------ Supplied data

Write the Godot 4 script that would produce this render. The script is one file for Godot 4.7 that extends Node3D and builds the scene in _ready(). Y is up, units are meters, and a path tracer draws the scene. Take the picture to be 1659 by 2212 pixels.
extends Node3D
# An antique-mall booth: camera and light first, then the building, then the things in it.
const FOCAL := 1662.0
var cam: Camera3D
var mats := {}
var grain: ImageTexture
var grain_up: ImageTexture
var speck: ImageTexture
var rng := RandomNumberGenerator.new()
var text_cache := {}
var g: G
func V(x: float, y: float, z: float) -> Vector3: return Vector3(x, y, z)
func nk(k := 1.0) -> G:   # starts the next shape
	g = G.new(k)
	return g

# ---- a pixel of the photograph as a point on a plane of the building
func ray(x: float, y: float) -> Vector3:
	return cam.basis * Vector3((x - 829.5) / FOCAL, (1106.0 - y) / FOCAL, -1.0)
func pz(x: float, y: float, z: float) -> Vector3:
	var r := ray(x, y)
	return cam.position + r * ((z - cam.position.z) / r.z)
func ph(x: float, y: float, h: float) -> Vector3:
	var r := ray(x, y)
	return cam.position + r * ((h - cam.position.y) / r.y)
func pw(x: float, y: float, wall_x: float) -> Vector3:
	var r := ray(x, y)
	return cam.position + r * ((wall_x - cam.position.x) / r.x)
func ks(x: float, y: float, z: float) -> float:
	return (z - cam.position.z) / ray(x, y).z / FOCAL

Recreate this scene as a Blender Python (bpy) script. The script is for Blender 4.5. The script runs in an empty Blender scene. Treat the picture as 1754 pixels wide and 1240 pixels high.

------------

Exactly as they are written, print the entries again.

*Problem solution*:
Write the Godot 4 script that would produce this render. The script is one file for Godot 4.7 that extends Node3D and builds the scene in _ready(). Y is up, units are meters, and a path tracer draws the scene. Take the picture to be 1659 by 2212 pixels.
extends Node3D
# An antique-mall booth: camera and light first, then the building, then the things in it.
const FOCAL := 1662.0
var cam: Camera3D
var mats := {}
var grain: ImageTexture
var grain_up: ImageTexture
var speck: ImageTexture
var rng := RandomNumberGenerator.new()
var text_cache := {}
var g: G
func V(x: float, y: float, z: float) -> Vector3: return Vector3(x, y, z)
func nk(k := 1.0) -> G:   # starts the next shape
	g = G.new(k)
	return g

# ---- a pixel of the photograph as a point on a plane of the building
func ray(x: float, y: float) -> Vector3:
	return cam.basis * Vector3((x - 829.5) / FOCAL, (1106.0 - y) / FOCAL, -1.0)
func pz(x: float, y: float, z: float) -> Vector3:
	var r := ray(x, y)
	return cam.position + r * ((z - cam.position.z) / r.z)
func ph(x: float, y: float, h: float) -> Vector3:
	var r := ray(x, y)
	return cam.position + r * ((h - cam.position.y) / r.y)
func pw(x: float, y: float, wall_x: float) -> Vector3:
	var r := ray(x, y)
	return cam.position + r * ((wall_x - cam.position.x) / r.x)
func ks(x: float, y: float, z: float) -> float:
	return (z - cam.position.z) / ray(x, y).z / FOCAL

Recreate this scene as a Blender Python (bpy) script. The script is for Blender 4.5. The script runs in an empty Blender scene. Treat the picture as 1754 pixels wide and 1240 pixels high.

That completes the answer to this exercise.